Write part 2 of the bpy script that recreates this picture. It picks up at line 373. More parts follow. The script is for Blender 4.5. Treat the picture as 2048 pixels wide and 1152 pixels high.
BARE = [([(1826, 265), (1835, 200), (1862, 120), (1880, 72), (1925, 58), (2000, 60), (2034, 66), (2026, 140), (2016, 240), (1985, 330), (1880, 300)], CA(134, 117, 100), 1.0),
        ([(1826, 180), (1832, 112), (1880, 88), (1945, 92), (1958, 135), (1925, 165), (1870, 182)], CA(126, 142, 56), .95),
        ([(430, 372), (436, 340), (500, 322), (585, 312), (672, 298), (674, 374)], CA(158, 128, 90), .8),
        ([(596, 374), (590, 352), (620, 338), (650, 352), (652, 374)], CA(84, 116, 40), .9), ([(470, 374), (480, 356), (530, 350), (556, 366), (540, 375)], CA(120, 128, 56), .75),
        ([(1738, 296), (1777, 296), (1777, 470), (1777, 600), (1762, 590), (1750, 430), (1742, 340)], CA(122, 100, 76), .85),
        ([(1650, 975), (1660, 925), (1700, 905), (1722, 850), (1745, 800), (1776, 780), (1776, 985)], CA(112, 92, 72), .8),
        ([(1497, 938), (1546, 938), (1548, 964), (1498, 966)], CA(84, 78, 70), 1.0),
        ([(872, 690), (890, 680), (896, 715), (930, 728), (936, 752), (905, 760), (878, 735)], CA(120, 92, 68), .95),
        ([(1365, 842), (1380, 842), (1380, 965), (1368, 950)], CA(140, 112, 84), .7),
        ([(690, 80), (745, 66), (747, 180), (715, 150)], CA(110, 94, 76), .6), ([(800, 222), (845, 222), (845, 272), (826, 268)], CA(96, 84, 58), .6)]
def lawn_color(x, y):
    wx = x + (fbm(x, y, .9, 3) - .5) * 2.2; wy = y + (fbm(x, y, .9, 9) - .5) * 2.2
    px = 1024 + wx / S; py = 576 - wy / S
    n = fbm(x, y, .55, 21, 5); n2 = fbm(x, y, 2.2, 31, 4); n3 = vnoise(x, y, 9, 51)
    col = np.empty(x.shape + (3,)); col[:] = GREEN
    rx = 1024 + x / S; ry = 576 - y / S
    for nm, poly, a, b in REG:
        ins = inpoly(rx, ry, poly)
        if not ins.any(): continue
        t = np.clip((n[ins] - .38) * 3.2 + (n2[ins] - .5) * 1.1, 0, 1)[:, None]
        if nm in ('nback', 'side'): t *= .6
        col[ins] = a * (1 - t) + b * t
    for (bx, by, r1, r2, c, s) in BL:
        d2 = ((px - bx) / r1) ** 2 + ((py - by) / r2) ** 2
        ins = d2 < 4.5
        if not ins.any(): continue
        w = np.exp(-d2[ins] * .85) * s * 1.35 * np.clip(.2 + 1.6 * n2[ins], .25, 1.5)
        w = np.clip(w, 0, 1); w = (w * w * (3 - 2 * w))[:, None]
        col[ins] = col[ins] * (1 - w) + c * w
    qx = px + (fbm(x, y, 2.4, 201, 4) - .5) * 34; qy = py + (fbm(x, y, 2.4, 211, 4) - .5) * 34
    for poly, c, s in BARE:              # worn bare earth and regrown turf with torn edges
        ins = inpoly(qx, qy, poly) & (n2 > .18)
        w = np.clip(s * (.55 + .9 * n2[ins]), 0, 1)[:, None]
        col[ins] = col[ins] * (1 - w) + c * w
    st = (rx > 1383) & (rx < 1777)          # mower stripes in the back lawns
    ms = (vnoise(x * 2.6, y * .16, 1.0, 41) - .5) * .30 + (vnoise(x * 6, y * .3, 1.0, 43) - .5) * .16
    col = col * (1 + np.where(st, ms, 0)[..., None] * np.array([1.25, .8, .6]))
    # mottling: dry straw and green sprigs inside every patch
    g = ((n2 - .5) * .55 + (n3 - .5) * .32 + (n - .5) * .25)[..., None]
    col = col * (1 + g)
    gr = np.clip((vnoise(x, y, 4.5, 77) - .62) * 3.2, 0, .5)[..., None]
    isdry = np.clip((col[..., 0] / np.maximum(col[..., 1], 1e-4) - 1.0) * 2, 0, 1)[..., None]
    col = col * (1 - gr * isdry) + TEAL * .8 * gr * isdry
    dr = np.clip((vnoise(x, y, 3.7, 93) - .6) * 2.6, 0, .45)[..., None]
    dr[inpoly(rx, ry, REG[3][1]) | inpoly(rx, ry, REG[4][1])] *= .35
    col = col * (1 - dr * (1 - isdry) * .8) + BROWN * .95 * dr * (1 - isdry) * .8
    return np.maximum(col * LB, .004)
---
EXERCISE DETAILS >>
Reproduce the entire listing word for word.

SOLUTION TO THE EXERCISE >>
Write part 2 of the bpy script that recreates this picture. It picks up at line 373. More parts follow. The script is for Blender 4.5. Treat the picture as 2048 pixels wide and 1152 pixels high.
BARE = [([(1826, 265), (1835, 200), (1862, 120), (1880, 72), (1925, 58), (2000, 60), (2034, 66), (2026, 140), (2016, 240), (1985, 330), (1880, 300)], CA(134, 117, 100), 1.0),
        ([(1826, 180), (1832, 112), (1880, 88), (1945, 92), (1958, 135), (1925, 165), (1870, 182)], CA(126, 142, 56), .95),
        ([(430, 372), (436, 340), (500, 322), (585, 312), (672, 298), (674, 374)], CA(158, 128, 90), .8),
        ([(596, 374), (590, 352), (620, 338), (650, 352), (652, 374)], CA(84, 116, 40), .9), ([(470, 374), (480, 356), (530, 350), (556, 366), (540, 375)], CA(120, 128, 56), .75),
        ([(1738, 296), (1777, 296), (1777, 470), (1777, 600), (1762, 590), (1750, 430), (1742, 340)], CA(122, 100, 76), .85),
        ([(1650, 975), (1660, 925), (1700, 905), (1722, 850), (1745, 800), (1776, 780), (1776, 985)], CA(112, 92, 72), .8),
        ([(1497, 938), (1546, 938), (1548, 964), (1498, 966)], CA(84, 78, 70), 1.0),
        ([(872, 690), (890, 680), (896, 715), (930, 728), (936, 752), (905, 760), (878, 735)], CA(120, 92, 68), .95),
        ([(1365, 842), (1380, 842), (1380, 965), (1368, 950)], CA(140, 112, 84), .7),
        ([(690, 80), (745, 66), (747, 180), (715, 150)], CA(110, 94, 76), .6), ([(800, 222), (845, 222), (845, 272), (826, 268)], CA(96, 84, 58), .6)]
def lawn_color(x, y):
    wx = x + (fbm(x, y, .9, 3) - .5) * 2.2; wy = y + (fbm(x, y, .9, 9) - .5) * 2.2
    px = 1024 + wx / S; py = 576 - wy / S
    n = fbm(x, y, .55, 21, 5); n2 = fbm(x, y, 2.2, 31, 4); n3 = vnoise(x, y, 9, 51)
    col = np.empty(x.shape + (3,)); col[:] = GREEN
    rx = 1024 + x / S; ry = 576 - y / S
    for nm, poly, a, b in REG:
        ins = inpoly(rx, ry, poly)
        if not ins.any(): continue
        t = np.clip((n[ins] - .38) * 3.2 + (n2[ins] - .5) * 1.1, 0, 1)[:, None]
        if nm in ('nback', 'side'): t *= .6
        col[ins] = a * (1 - t) + b * t
    for (bx, by, r1, r2, c, s) in BL:
        d2 = ((px - bx) / r1) ** 2 + ((py - by) / r2) ** 2
        ins = d2 < 4.5
        if not ins.any(): continue
        w = np.exp(-d2[ins] * .85) * s * 1.35 * np.clip(.2 + 1.6 * n2[ins], .25, 1.5)
        w = np.clip(w, 0, 1); w = (w * w * (3 - 2 * w))[:, None]
        col[ins] = col[ins] * (1 - w) + c * w
    qx = px + (fbm(x, y, 2.4, 201, 4) - .5) * 34; qy = py + (fbm(x, y, 2.4, 211, 4) - .5) * 34
    for poly, c, s in BARE:              # worn bare earth and regrown turf with torn edges
        ins = inpoly(qx, qy, poly) & (n2 > .18)
        w = np.clip(s * (.55 + .9 * n2[ins]), 0, 1)[:, None]
        col[ins] = col[ins] * (1 - w) + c * w
    st = (rx > 1383) & (rx < 1777)          # mower stripes in the back lawns
    ms = (vnoise(x * 2.6, y * .16, 1.0, 41) - .5) * .30 + (vnoise(x * 6, y * .3, 1.0, 43) - .5) * .16
    col = col * (1 + np.where(st, ms, 0)[..., None] * np.array([1.25, .8, .6]))
    # mottling: dry straw and green sprigs inside every patch
    g = ((n2 - .5) * .55 + (n3 - .5) * .32 + (n - .5) * .25)[..., None]
    col = col * (1 + g)
    gr = np.clip((vnoise(x, y, 4.5, 77) - .62) * 3.2, 0, .5)[..., None]
    isdry = np.clip((col[..., 0] / np.maximum(col[..., 1], 1e-4) - 1.0) * 2, 0, 1)[..., None]
    col = col * (1 - gr * isdry) + TEAL * .8 * gr * isdry
    dr = np.clip((vnoise(x, y, 3.7, 93) - .6) * 2.6, 0, .45)[..., None]
    dr[inpoly(rx, ry, REG[3][1]) | inpoly(rx, ry, REG[4][1])] *= .35
    col = col * (1 - dr * (1 - isdry) * .8) + BROWN * .95 * dr * (1 - isdry) * .8
    return np.maximum(col * LB, .004)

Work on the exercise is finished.